(Scenes as source code)
────────

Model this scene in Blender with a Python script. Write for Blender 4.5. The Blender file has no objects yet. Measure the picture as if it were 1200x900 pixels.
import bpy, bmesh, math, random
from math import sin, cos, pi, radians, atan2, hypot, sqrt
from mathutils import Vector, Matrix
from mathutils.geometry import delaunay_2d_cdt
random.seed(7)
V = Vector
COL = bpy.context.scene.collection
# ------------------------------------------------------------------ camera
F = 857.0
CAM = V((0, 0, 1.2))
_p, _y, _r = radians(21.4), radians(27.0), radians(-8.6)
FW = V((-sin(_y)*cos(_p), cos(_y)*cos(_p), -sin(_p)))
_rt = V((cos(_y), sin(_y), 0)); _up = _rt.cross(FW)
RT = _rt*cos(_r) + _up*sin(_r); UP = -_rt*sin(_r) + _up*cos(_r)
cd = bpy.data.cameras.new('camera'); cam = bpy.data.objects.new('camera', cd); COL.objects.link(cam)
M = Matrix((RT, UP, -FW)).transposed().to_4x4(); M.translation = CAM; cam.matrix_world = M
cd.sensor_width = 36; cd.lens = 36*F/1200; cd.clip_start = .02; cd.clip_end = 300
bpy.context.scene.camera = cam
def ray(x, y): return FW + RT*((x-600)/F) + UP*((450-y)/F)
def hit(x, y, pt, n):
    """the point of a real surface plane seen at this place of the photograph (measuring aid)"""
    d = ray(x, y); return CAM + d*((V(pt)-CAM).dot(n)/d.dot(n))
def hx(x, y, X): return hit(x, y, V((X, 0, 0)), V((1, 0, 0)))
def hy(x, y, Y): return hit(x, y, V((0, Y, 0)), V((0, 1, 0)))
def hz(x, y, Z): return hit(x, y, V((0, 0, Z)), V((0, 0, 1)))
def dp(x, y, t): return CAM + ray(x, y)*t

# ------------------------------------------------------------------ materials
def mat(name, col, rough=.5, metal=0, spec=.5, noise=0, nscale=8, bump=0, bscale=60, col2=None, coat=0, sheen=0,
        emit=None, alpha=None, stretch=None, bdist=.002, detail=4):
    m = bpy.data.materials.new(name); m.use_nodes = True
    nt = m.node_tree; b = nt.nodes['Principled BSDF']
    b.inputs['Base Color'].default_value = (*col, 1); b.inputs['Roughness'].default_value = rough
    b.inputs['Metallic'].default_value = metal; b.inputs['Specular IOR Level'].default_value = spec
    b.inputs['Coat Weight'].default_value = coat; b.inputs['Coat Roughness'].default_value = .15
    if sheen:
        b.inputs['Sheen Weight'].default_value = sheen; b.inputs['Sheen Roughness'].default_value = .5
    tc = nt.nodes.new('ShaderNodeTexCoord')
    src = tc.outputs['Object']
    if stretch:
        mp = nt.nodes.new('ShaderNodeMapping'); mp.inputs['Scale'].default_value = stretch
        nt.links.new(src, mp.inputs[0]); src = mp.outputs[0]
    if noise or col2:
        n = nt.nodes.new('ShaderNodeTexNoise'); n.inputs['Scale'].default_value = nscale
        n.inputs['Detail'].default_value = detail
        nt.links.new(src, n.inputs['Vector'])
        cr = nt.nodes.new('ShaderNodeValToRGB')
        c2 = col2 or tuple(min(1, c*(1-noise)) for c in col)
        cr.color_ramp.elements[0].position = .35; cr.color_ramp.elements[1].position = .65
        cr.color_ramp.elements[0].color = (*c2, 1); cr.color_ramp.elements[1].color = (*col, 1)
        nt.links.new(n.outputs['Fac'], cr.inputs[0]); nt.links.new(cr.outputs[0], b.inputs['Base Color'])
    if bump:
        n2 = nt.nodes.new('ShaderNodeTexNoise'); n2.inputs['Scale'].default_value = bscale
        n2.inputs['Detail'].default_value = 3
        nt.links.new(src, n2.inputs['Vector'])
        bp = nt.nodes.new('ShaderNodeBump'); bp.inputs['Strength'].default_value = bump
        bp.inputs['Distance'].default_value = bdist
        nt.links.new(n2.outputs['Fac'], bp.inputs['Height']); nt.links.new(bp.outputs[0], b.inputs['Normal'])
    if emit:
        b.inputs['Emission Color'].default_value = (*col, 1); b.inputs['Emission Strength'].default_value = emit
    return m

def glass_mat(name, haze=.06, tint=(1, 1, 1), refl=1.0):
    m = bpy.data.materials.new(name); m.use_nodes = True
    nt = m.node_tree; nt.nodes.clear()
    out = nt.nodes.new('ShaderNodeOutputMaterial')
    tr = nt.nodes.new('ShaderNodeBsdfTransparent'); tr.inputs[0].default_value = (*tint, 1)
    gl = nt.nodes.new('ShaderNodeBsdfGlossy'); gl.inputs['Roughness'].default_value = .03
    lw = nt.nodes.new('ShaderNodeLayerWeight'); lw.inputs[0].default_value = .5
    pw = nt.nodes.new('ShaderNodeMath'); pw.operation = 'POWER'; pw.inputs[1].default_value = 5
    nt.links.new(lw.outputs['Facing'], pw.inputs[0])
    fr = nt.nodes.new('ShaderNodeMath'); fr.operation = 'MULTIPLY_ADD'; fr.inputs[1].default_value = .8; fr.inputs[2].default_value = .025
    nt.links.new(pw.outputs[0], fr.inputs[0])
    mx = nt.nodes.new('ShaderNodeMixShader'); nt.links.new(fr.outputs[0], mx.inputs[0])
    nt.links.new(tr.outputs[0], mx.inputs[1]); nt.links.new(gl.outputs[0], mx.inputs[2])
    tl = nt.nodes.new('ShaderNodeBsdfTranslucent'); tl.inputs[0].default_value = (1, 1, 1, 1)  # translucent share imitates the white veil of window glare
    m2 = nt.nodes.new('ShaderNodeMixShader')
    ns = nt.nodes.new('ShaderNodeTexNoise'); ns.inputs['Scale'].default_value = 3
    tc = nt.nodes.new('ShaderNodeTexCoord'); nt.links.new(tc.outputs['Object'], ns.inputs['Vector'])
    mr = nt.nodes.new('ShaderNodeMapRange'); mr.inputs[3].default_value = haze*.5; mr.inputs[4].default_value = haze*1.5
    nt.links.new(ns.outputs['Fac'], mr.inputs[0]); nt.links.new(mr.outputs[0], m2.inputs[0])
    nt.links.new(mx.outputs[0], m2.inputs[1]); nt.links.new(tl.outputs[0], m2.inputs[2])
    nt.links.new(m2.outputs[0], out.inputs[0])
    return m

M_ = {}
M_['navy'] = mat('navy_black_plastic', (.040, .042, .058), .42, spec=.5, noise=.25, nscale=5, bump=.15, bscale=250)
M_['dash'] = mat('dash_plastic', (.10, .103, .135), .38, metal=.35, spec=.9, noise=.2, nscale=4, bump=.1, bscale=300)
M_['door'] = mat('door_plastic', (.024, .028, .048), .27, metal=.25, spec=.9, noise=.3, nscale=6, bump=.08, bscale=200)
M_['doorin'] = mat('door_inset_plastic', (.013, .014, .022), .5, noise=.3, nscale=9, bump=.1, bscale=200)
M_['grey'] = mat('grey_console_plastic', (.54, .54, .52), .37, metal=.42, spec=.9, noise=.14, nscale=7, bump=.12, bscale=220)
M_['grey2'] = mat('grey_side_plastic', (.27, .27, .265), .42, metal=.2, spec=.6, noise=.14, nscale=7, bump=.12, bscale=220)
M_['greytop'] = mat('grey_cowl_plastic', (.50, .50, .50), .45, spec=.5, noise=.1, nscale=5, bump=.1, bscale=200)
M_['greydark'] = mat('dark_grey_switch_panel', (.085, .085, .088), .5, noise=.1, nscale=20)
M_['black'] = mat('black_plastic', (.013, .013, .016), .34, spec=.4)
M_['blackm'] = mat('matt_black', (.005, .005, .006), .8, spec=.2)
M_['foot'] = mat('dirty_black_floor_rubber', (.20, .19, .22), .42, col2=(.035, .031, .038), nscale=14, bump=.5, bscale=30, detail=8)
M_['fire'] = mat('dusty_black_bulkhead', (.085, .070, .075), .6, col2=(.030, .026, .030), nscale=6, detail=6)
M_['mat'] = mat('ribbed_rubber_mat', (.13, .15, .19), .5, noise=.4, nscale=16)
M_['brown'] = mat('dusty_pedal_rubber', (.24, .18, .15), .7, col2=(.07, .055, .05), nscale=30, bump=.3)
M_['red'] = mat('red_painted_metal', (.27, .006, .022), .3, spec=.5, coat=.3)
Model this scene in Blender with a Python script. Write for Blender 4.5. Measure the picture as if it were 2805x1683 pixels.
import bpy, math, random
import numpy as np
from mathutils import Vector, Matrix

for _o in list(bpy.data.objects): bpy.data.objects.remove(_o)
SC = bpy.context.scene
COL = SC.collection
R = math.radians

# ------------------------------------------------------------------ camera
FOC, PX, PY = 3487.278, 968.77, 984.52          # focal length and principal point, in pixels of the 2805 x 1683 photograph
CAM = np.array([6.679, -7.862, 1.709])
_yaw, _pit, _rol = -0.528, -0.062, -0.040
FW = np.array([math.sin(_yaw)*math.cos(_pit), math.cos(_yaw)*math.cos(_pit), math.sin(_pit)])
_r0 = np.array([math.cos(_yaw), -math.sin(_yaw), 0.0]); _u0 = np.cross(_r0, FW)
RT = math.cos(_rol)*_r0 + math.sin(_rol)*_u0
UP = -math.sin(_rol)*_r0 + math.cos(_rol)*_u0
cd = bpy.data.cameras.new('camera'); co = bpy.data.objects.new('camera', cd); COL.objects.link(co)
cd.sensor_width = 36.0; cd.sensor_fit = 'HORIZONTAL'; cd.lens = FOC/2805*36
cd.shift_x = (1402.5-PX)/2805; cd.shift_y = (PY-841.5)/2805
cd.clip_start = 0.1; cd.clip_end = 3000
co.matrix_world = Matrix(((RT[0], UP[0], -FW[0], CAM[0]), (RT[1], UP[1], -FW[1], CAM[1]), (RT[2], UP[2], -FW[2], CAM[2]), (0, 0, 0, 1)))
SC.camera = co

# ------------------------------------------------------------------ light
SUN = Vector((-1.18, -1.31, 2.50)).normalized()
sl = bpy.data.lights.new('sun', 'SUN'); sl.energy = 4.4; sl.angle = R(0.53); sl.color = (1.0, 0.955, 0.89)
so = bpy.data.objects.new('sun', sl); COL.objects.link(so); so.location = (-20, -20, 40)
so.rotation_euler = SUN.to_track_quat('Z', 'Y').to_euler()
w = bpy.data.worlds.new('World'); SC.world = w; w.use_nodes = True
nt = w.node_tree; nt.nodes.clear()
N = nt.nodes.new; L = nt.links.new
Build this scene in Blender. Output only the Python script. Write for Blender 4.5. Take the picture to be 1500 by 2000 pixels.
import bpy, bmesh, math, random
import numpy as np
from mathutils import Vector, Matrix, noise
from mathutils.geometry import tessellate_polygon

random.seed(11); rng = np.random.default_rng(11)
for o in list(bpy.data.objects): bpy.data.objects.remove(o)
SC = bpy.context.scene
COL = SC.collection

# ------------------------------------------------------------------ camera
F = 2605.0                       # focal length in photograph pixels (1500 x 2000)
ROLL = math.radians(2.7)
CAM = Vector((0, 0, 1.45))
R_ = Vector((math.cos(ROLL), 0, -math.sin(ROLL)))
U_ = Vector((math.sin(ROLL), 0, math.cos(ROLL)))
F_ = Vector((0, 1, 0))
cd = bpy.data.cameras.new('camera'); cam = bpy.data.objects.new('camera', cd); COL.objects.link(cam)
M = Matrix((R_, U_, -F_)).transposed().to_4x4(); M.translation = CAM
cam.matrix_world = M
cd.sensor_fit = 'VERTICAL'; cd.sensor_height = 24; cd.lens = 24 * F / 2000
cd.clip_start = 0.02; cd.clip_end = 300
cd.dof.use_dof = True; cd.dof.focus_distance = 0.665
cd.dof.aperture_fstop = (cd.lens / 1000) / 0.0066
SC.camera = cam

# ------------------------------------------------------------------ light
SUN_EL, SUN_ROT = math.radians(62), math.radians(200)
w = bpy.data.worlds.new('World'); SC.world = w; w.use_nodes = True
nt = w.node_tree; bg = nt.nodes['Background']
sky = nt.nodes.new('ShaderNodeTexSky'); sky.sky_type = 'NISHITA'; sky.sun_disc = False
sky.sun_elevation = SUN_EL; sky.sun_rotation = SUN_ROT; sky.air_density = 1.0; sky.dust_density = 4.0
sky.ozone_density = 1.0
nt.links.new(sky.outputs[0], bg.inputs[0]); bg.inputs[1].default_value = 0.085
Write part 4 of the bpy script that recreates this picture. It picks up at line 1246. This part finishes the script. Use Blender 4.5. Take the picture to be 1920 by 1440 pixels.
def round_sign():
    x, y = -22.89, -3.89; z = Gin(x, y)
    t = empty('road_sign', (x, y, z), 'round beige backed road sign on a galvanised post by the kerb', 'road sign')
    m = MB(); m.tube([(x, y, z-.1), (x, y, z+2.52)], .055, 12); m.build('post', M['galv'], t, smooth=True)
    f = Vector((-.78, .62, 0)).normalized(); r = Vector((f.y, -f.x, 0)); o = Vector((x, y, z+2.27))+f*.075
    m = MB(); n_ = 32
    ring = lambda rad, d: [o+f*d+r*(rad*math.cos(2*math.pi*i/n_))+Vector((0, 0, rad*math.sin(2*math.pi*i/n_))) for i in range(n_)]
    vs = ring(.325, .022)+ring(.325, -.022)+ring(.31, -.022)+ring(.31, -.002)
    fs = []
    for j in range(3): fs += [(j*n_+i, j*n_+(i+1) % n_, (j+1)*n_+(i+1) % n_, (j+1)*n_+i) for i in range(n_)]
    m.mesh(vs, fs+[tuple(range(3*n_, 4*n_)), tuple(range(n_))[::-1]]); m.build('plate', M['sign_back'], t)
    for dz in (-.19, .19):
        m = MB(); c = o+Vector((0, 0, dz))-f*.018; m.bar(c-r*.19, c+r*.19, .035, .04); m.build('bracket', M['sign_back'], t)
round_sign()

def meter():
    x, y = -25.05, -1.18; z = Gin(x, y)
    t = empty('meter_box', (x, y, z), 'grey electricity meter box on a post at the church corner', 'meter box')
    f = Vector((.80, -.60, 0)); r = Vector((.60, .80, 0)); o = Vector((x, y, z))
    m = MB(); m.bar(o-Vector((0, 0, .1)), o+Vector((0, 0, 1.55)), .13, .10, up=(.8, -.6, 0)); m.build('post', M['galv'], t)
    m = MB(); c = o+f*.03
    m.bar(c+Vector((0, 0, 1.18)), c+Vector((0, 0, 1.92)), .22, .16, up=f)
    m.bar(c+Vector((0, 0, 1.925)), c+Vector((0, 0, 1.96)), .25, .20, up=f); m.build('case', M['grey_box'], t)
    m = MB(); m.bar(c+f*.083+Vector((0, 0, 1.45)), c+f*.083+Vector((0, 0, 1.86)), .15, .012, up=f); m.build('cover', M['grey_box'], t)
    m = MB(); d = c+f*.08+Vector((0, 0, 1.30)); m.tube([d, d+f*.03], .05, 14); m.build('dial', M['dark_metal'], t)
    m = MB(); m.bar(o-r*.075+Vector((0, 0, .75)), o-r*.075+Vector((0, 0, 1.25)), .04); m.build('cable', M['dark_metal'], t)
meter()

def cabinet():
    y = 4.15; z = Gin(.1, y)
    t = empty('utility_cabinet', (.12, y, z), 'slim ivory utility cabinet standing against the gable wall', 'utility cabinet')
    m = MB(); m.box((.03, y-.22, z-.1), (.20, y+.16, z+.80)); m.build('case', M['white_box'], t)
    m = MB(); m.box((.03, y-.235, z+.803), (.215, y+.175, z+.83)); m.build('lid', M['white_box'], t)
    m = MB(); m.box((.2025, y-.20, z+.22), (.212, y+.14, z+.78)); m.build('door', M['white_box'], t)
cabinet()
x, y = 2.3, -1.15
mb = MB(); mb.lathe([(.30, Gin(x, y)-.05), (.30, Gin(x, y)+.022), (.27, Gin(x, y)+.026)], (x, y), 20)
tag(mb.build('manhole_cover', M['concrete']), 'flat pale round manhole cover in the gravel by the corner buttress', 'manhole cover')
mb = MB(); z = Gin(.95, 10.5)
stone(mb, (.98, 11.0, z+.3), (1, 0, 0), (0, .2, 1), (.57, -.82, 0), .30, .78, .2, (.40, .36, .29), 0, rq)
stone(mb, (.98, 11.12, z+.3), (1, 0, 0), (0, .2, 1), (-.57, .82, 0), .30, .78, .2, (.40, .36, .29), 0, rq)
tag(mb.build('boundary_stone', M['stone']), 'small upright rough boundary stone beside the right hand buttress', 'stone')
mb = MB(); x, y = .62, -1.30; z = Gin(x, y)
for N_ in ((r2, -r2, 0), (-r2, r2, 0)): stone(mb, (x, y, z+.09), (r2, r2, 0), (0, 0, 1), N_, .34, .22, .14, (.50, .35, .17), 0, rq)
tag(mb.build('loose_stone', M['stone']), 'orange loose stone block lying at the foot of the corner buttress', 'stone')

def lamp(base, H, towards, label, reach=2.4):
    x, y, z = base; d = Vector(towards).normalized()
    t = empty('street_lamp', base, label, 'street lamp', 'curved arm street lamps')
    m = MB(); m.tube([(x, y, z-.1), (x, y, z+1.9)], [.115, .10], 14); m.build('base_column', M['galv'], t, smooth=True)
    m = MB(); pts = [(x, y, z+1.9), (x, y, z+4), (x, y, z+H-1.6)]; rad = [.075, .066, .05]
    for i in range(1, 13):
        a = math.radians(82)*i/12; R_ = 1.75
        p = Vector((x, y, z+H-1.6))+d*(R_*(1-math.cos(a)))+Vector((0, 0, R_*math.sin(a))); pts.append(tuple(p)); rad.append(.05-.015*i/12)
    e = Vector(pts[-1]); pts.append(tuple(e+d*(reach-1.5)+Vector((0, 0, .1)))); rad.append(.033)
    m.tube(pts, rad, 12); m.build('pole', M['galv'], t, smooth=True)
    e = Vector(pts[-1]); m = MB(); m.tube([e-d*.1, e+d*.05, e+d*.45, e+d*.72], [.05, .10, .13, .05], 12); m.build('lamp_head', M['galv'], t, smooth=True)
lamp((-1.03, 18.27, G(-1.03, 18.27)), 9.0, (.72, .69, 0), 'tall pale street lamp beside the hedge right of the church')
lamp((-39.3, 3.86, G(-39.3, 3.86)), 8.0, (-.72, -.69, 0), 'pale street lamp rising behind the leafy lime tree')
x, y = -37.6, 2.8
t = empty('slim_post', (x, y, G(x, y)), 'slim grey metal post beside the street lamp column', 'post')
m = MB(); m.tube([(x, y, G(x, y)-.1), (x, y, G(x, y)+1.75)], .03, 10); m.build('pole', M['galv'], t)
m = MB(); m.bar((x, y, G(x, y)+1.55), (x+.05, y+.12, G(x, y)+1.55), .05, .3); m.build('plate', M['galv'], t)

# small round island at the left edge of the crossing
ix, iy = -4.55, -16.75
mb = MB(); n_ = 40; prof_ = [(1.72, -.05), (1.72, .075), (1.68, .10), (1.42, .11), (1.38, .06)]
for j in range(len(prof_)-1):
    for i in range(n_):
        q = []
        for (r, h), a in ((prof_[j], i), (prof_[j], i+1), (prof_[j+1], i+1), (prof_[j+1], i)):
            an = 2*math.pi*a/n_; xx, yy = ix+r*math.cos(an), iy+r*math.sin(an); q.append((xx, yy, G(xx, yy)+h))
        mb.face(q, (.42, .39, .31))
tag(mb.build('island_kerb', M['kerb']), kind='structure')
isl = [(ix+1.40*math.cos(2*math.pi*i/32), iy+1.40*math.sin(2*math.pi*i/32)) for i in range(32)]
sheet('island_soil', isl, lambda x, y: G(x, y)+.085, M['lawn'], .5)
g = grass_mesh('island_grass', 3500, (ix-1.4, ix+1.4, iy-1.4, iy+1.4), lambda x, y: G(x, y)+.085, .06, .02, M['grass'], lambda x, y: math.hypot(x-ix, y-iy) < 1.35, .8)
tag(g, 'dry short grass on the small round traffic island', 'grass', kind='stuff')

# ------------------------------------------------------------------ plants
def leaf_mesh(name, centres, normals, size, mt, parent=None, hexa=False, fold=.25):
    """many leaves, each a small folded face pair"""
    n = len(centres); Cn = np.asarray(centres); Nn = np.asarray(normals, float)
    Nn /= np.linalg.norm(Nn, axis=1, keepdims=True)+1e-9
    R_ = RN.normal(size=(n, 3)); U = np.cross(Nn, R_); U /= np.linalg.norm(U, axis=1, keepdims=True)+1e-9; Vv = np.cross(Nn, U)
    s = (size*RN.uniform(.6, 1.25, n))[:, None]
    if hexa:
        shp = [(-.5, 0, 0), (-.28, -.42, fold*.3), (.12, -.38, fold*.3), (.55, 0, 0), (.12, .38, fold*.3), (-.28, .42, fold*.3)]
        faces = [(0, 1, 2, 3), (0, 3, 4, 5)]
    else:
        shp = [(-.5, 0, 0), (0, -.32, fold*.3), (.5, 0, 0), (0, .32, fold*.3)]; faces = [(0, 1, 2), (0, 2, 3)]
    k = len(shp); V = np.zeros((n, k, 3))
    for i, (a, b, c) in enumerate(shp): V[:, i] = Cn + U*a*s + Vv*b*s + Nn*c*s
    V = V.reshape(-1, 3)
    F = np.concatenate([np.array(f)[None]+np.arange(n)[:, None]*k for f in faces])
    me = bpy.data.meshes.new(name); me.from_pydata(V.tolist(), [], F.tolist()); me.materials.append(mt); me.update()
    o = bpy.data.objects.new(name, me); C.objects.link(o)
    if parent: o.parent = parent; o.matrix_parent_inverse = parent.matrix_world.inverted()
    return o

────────

» **What is being asked**
Repeat word for word the stretch of lines from the one with "spec=.6, noise=.14, nscale=7, bump=.12, bscale=220)" down to the one with "(.27, .006, .022), .3, spec=.5, coat=.3)", both included.

» **Written response**
M_['grey2'] = mat('grey_side_plastic', (.27, .27, .265), .42, metal=.2, spec=.6, noise=.14, nscale=7, bump=.12, bscale=220)
M_['greytop'] = mat('grey_cowl_plastic', (.50, .50, .50), .45, spec=.5, noise=.1, nscale=5, bump=.1, bscale=200)
M_['greydark'] = mat('dark_grey_switch_panel', (.085, .085, .088), .5, noise=.1, nscale=20)
M_['black'] = mat('black_plastic', (.013, .013, .016), .34, spec=.4)
M_['blackm'] = mat('matt_black', (.005, .005, .006), .8, spec=.2)
M_['foot'] = mat('dirty_black_floor_rubber', (.20, .19, .22), .42, col2=(.035, .031, .038), nscale=14, bump=.5, bscale=30, detail=8)
M_['fire'] = mat('dusty_black_bulkhead', (.085, .070, .075), .6, col2=(.030, .026, .030), nscale=6, detail=6)
M_['mat'] = mat('ribbed_rubber_mat', (.13, .15, .19), .5, noise=.4, nscale=16)
M_['brown'] = mat('dusty_pedal_rubber', (.24, .18, .15), .7, col2=(.07, .055, .05), nscale=30, bump=.3)
M_['red'] = mat('red_painted_metal', (.27, .006, .022), .3, spec=.5, coat=.3)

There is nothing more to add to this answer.